I’m not the type of girl that has enough freezer space (or the inclination) to store all my vegetable odds and ends and then remembers to boil them down into a broth and then re-store that broth in the freezer. Enter: awesome stock powder that almost tastes like chicken stock (gasp!) I first read about stock powder in a vegan cookbook (can’t even remember which one). I didn’t think much of it at the time. Then Holly at My Plant Based Family did a post on it and I ran to my kitchen and made changes with some Vedged Out flair. Here’s my rendition. Made hearty by the addition of dried shitake mushrooms, sun dried tomatoes, more dried herbs and stuff like that.

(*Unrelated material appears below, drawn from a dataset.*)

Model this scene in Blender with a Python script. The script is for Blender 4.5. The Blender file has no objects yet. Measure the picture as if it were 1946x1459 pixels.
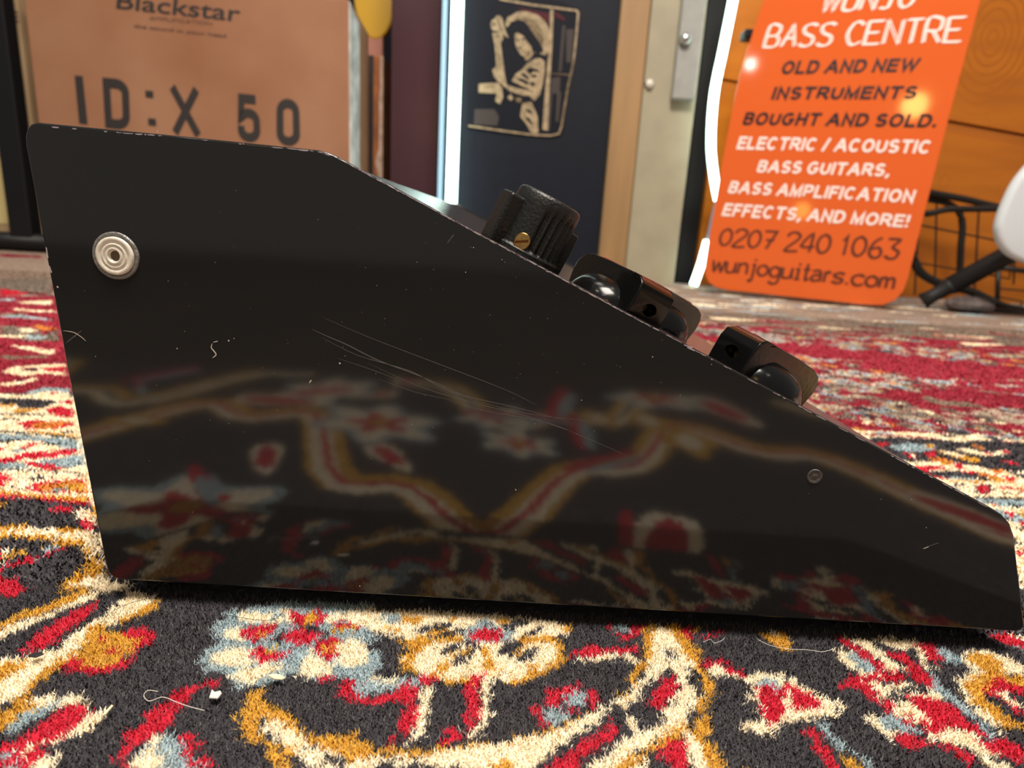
import bpy, bmesh, math, random
import numpy as np
from mathutils import Matrix, Vector
random.seed(4); rng = np.random.default_rng(4)
S = bpy.context.scene; COL = S.collection

# ------------------------------------------------------------------ camera
FPX = 1180.0; PITCH = math.radians(14.0); ROLL = math.radians(3.4)
H = 0.0853            # camera height above the rug
FACE = 0.1225         # distance of the pedal's side from the camera
CAMR = Matrix.Rotation(math.pi/2-PITCH, 3, 'X') @ Matrix.Rotation(ROLL, 3, 'Z')
cam = bpy.data.cameras.new('camera'); camo = bpy.data.objects.new('camera', cam); COL.objects.link(camo)
camo.matrix_world = Matrix.Translation((0, 0, H)) @ CAMR.to_4x4()
cam.sensor_fit = 'HORIZONTAL'; cam.sensor_width = 36; cam.lens = FPX/1946*36
cam.clip_start = 0.005; cam.clip_end = 50
cam.dof.use_dof = True; cam.dof.focus_distance = 0.130; cam.dof.aperture_fstop = 22
S.camera = camo
S.view_settings.view_transform = 'Standard'; S.view_settings.look = 'None'
S.view_settings.gamma = 1; S.view_settings.use_curve_mapping = False
S.view_settings.exposure = 0.0

# ------------------------------------------------------------------ world + lights
w = bpy.data.worlds.new('world'); S.world = w; w.use_nodes = True
w.node_tree.nodes['Background'].inputs[0].default_value = (1.0, 0.93, 0.86, 1)
w.node_tree.nodes['Background'].inputs[1].default_value = 0.28
def area(name, loc, target, size, power, col):
    l = bpy.data.lights.new(name, 'AREA'); l.shape = 'SQUARE'; l.size = size; l.energy = power; l.color = col
    o = bpy.data.objects.new(name, l); COL.objects.link(o); o.location = loc
    o.rotation_euler = (Vector(target)-Vector(loc)).to_track_quat('-Z', 'Y').to_euler(); return o
def spot(name, loc, radius, power, col):
    l = bpy.data.lights.new(name, 'POINT'); l.shadow_soft_size = radius; l.energy = power; l.color = col
    o = bpy.data.objects.new(name, l); COL.objects.link(o); o.location = loc; return o
area('near_key_light', (0.10, -0.12, 1.45), (0, 0.25, 0), 0.5, 39, (1, 0.92, 0.82))  # unseen key light, hung low so the near rug outshines the background
area('ceiling_panel', (-0.2, 0.7, 2.4), (0, 0.8, 0), 0.5, 6, (1, 0.94, 0.86))
spot('ceiling_bulb', (-0.5, -0.2, 1.7), 0.03, 5, (1, 0.86, 0.66))
spot('ceiling_bulb', (0.55, 0.35, 1.9), 0.03, 5, (1, 0.88, 0.70))
spot('ceiling_bulb', (0.9, -0.5, 1.6), 0.025, 3, (1, 0.92, 0.8))
spot('ceiling_bulb', (-0.15, -0.7, 1.8), 0.025, 3, (1, 0.92, 0.8))
spot('ceiling_bulb', (0.15, 0.10, 2.0), 0.03, 4, (1, 0.90, 0.75))

# ------------------------------------------------------------------ helpers
def ray(u, v):
    return CAMR @ Vector(((u-973)/FPX, -(v-729.5)/FPX, -1))
def onY(u, v, Y):
    d = ray(u, v); return d*(Y/d.y)+Vector((0, 0, H))
def onZ(u, v, Z=0.0):
    d = ray(u, v); return d*((Z-H)/d.z)+Vector((0, 0, H))
class Plane:                                   # a vertical plane: point + yaw (right end nearer when positive)
    def __init__(s, p, yaw, lean=0):
        s.o = Vector(p); a = math.radians(yaw); l = math.radians(lean)
        s.x = Vector((math.cos(a), -math.sin(a), 0)); s.z = Vector((0, 0, 1)); s.n = Vector((-math.sin(a)*math.cos(l), -math.cos(a)*math.cos(l), math.sin(l)))
    def hit(s, u, v, off=0.0):
        d = ray(u, v); c = Vector((0, 0, H)); o = s.o+s.n*off
        return c+d*((o-c).dot(s.n)/d.dot(s.n))

def mat(name, col, rough=0.5, metal=0.0, spec=0.5, emit=None, estr=0.0, var=0.0, vscale=30.0, bump=0.0, bscale=200.0, col2=None, stretch=None):
    m = bpy.data.materials.new(name); m.use_nodes = True; nt = m.node_tree; b = nt.nodes['Principled BSDF']
    b.inputs['Base Color'].default_value = (*col, 1); b.inputs['Roughness'].default_value = rough
    b.inputs['Metallic'].default_value = metal; b.inputs['Specular IOR Level'].default_value = spec
    if emit: b.inputs['Emission Color'].default_value = (*emit, 1); b.inputs['Emission Strength'].default_value = estr
    if var or bump or col2:
        tc = nt.nodes.new('ShaderNodeTexCoord'); mp = nt.nodes.new('ShaderNodeMapping')
        nt.links.new(tc.outputs['Object'], mp.inputs[0])
        if stretch: mp.inputs['Scale'].default_value = stretch
    if var or col2:
        n = nt.nodes.new('ShaderNodeTexNoise'); n.inputs['Scale'].default_value = vscale; n.inputs['Detail'].default_value = 5
        r = nt.nodes.new('ShaderNodeValToRGB'); c2 = col2 or tuple(c*(1-var) for c in col)
        r.color_ramp.elements[0].position = .35; r.color_ramp.elements[1].position = .65
        r.color_ramp.elements[0].color = (*c2, 1); r.color_ramp.elements[1].color = (*[min(1, c*(1+var*.5)) for c in col], 1)
        nt.links.new(mp.outputs[0], n.inputs['Vector']); nt.links.new(n.outputs['Fac'], r.inputs[0]); nt.links.new(r.outputs[0], b.inputs['Base Color'])
    if bump:
        n = nt.nodes.new('ShaderNodeTexNoise'); n.inputs['Scale'].default_value = bscale; n.inputs['Detail'].default_value = 4
        bp = nt.nodes.new('ShaderNodeBump'); bp.inputs['Strength'].default_value = bump; bp.inputs['Distance'].default_value = 0.001
        nt.links.new(mp.outputs[0], n.inputs['Vector']); nt.links.new(n.outputs['Fac'], bp.inputs['Height']); nt.links.new(bp.outputs[0], b.inputs['Normal'])
    return m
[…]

Mushrooms and Dried Tomatoes

Vegan Stock Powder

  • 1 ounce dried shitake mushrooms
  • 10 sun dried tomato halves (not the kind packed in oil) snipped into quarters
  • 3 T. onion powder
  • 1 T. garlic powder
  • 2 T.  sea salt
  • 1 T. raw sugar
  • 1/2 t. ground black pepper
  • dash cayenne
  • 1 t. dried thyme
  • 1 t. dried oregano
  • 1 t. paprika
  • 1/2 t. turmeric
  • 1 T. dried parsley
  • 1 t. mustard powder
  • 1/2 t. celery seeds
  • 1 C. nutritional yeast

Method: In a food processor, process the shitake mushrooms and sun dried tomatoes until they are very fine. Add all other ingredients. Process for a few minutes more. Just made this in my Blendtec instead of the food processor after reading Annie’s comment below. I highly recommend using a high powered blender instead of the food processor if you own one. Just dumped everything in the Blendtec and ran it through a couple of cycles on a 10. The result was a powder as fine as cornstarch with none of the graininess that I had experienced with the food processor. The powder stuck to the jar like crazy, so I emptied it out as best as I could, then added a quart of water and whizzed it all up to clean the jar. Viola. A quart of stock in my fridge for dinner tonight.

Finished Product

This stock powder stores perfectly in a pint jar in the pantry. Use 1 T. stock powder per cup of liquid in your recipes. If you don’t have the dried mushrooms and tomatoes on hand, this recipe is still good without, it just won’t have as much depth. If you can’t be bothered to make this than at least buy this delicious veggie stock base and stop wasting un-recycleable tetra-paks.

Thanks to all of you for all the love this last week and for helping me get my blogging mojo back.